New Fantastic Four strays too far from comic roots. 

I blame Batman. Ever since he went dark in the mid-'80s with Frank Miller's take on his tortured soul, and ever since the first Batman film followed gothic suit, comic-book adaptations have shied away from the sometimes silly but always earnest, late-'50s to early-'70s Silver Age of comics. (Joel Schumacher's Batman films spectacularly failed to be both modern and Silver Age). The question most recent superhero movies ask seems to be, What would this comic story look like if it happened in the real world?

The result is a production like Fantastic Four: Rise of the Silver Surfer. The film opens perfectly: in outer space. This is the stuff of the Silver Age as we watch a planet being destroyed and a streak of alien light whipping away from it. The light is the Silver Surfer. C'mon, an alien that travels the universe on a surfboard? We're in the '60s, baby.

The Silver Surfer is the herald for the big, menacing blob of cosmic cloud that just ate the planet. The threat becomes human when it's revealed that the big cloud's next target is Earth.

But when the action returns home, with the reintroduction of the members of the Fantastic Four, the film immediately falls flat. Reed Richards (Ioan Gruffudd) and Sue Storm (Jessica Alba) are set to marry and are the center of a Brangelina-worthy media fixation. Johnny Storm (Chris Evans) basks in celebrity and the women it brings. It makes Ben Grimm (Michael Chiklis) grouchy.
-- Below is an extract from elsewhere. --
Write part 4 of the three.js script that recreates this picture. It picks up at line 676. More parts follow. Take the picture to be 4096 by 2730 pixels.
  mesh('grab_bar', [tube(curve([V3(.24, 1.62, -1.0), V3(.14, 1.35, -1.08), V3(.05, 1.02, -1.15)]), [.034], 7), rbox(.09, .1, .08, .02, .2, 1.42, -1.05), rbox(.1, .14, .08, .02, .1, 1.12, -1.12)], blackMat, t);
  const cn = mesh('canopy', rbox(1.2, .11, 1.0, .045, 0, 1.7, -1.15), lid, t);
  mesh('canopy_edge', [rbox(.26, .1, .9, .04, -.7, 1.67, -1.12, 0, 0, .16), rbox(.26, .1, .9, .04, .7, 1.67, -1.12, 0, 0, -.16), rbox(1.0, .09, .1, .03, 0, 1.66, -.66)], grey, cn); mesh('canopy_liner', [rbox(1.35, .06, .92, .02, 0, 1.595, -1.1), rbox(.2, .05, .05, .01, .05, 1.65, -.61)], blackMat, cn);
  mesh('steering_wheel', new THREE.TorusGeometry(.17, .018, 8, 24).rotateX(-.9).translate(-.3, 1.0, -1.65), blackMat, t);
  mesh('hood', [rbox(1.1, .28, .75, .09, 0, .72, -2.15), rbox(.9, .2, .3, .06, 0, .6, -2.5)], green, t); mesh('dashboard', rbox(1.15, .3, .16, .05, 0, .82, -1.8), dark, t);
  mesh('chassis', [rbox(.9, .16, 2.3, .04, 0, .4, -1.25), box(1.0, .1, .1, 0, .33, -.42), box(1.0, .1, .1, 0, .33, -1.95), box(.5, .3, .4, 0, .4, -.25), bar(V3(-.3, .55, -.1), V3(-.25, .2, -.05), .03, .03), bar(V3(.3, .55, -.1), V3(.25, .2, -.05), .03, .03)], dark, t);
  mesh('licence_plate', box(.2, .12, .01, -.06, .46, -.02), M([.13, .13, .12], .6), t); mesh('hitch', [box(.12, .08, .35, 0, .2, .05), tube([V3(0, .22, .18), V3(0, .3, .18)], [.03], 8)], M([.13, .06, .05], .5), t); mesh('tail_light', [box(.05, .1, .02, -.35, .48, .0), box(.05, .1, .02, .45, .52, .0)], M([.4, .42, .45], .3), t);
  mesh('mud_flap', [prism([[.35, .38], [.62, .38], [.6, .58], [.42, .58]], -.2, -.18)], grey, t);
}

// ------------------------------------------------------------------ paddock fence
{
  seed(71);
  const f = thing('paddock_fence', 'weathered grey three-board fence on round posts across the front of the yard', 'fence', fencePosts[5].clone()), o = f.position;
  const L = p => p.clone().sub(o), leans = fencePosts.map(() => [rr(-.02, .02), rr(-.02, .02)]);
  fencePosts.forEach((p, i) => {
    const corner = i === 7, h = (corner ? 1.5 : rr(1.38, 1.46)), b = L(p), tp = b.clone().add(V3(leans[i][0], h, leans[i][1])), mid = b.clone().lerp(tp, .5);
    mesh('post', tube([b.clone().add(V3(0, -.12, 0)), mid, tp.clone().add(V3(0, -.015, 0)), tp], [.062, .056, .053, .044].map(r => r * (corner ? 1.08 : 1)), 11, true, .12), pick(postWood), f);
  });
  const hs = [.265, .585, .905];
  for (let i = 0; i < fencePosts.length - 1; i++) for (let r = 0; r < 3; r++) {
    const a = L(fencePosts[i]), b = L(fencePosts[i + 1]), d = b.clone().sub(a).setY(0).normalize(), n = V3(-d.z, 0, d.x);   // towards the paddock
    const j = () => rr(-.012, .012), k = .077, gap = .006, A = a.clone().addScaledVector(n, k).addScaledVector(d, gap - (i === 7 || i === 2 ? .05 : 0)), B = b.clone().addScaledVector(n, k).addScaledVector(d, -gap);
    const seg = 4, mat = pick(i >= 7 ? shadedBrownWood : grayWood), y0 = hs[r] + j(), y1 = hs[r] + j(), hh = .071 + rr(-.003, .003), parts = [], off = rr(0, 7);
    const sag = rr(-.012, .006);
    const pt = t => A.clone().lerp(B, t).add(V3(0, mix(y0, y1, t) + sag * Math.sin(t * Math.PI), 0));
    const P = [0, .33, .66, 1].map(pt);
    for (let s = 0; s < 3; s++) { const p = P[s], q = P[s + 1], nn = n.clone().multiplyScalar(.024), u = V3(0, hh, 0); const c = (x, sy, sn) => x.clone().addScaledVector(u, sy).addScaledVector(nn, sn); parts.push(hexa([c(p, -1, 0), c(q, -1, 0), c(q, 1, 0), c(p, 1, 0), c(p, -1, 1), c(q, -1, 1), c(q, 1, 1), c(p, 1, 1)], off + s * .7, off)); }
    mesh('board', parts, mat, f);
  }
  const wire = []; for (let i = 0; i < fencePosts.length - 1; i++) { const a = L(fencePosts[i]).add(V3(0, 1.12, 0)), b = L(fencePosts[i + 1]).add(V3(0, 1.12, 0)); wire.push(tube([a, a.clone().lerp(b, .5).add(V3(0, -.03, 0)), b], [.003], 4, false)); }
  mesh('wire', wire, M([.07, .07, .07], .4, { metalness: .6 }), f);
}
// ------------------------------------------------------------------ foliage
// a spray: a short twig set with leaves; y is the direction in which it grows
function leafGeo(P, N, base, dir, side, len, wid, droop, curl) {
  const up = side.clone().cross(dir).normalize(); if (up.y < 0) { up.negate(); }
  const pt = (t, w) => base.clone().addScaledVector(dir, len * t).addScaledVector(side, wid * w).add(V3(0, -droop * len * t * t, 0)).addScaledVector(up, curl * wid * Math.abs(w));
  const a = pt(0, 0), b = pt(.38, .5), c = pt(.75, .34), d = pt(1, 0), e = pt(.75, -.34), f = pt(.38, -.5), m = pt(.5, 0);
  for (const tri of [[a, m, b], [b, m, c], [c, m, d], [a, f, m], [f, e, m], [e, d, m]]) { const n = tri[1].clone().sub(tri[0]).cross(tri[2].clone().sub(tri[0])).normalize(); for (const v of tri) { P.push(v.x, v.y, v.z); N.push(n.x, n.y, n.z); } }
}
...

The supergroup is a dysfunctional family, but what nullifies the setup is lackluster acting, infantile dialogue, a massive attack of product placement, and the miserable special-effect renderings of Reed's stretchy superpowers and Grimm's rocky exterior. Throw in returning bad actor Julian McMahon as Victor Von Doom, and FF shapes up to be one of the worst-acted ensembles in recent memory.

The only thing that saves the film is the return to Silver Surfer action. Everything with the Surfer is as good as the rest is bad. The story takes on a globetrotting scope, and the last third of the movie actually gets decent.

What finally keeps this second Fantastic Four installment from being a success, though, is its unwillingness to revel in its Silver Age roots. The story, ripped from arguably the best Fantastic Four comic arc, "The Galactus Trilogy," is missing one key element: Galactus. Reduced to that space cloud, Galactus lacks any personality, robbing the film of any of the comic's metaphysical implications. Slavish to the precedent set by Batman, Fantastic Four: Rise of the Silver Surfer is the Silver Age refracted through the lens of modern-day cynicism and irony.

In the inevitable next sequel, the filmmakers should just go with it. Bring on the real Galactus. Bring on the Watcher. Fire everybody except the folks responsible for the Silver Surfer — and Jessica Alba's costumer.